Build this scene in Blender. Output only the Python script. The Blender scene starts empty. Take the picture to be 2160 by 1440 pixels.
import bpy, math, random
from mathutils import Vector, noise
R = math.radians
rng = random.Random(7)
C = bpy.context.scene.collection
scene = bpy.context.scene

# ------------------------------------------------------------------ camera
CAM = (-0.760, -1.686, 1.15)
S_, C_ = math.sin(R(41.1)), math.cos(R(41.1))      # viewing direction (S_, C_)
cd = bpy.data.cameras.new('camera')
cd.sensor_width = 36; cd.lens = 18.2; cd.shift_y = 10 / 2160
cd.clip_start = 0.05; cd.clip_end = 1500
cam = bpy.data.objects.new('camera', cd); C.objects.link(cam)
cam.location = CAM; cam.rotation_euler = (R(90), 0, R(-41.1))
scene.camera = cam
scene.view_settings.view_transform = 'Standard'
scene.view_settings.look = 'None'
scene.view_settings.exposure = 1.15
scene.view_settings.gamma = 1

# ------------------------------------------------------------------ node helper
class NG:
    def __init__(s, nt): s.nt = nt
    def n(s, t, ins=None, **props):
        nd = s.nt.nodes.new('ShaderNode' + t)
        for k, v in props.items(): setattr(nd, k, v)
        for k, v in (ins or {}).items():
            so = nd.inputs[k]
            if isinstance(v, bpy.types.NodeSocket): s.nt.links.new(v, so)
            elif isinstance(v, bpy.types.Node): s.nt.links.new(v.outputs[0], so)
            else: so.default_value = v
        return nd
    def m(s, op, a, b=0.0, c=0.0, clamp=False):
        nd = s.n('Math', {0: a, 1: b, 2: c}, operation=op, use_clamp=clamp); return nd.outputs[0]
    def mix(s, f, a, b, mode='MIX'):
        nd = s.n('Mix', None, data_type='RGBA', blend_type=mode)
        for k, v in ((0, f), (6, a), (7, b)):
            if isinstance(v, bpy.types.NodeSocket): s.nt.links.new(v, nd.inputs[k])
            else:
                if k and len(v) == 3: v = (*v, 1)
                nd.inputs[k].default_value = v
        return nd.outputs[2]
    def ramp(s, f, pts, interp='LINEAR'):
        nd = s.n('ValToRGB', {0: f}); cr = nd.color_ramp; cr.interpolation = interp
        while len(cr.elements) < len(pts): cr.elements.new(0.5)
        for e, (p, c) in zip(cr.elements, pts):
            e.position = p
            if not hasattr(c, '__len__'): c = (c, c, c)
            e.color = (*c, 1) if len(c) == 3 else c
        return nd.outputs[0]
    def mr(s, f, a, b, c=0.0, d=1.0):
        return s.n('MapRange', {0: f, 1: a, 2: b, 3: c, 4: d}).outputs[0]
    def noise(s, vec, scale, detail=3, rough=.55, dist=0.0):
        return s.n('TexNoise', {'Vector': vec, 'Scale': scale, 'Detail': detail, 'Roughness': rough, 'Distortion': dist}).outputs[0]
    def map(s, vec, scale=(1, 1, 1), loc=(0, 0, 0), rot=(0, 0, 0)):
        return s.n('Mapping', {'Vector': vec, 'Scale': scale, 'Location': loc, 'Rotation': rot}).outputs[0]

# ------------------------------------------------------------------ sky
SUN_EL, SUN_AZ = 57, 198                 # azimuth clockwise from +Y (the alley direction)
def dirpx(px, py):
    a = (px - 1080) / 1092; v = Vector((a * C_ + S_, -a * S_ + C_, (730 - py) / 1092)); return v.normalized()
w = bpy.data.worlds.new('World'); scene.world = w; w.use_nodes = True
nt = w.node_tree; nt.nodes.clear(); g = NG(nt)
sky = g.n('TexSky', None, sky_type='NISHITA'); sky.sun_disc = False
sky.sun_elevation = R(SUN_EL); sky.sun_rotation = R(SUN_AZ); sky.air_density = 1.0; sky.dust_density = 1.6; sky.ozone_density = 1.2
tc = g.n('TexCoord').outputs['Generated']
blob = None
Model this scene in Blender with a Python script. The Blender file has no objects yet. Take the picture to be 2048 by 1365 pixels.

******************************

OBJECTIVE => Repeat, exactly and only, the lines from the beginning of the material through the line that contains "scene.view_settings.gamma = 1".

RESULT FOR THIS TASK =>
Build this scene in Blender. Output only the Python script. The Blender scene starts empty. Take the picture to be 2160 by 1440 pixels.
import bpy, math, random
from mathutils import Vector, noise
R = math.radians
rng = random.Random(7)
C = bpy.context.scene.collection
scene = bpy.context.scene

# ------------------------------------------------------------------ camera
CAM = (-0.760, -1.686, 1.15)
S_, C_ = math.sin(R(41.1)), math.cos(R(41.1))      # viewing direction (S_, C_)
cd = bpy.data.cameras.new('camera')
cd.sensor_width = 36; cd.lens = 18.2; cd.shift_y = 10 / 2160
cd.clip_start = 0.05; cd.clip_end = 1500
cam = bpy.data.objects.new('camera', cd); C.objects.link(cam)
cam.location = CAM; cam.rotation_euler = (R(90), 0, R(-41.1))
scene.camera = cam
scene.view_settings.view_transform = 'Standard'
scene.view_settings.look = 'None'
scene.view_settings.exposure = 1.15
scene.view_settings.gamma = 1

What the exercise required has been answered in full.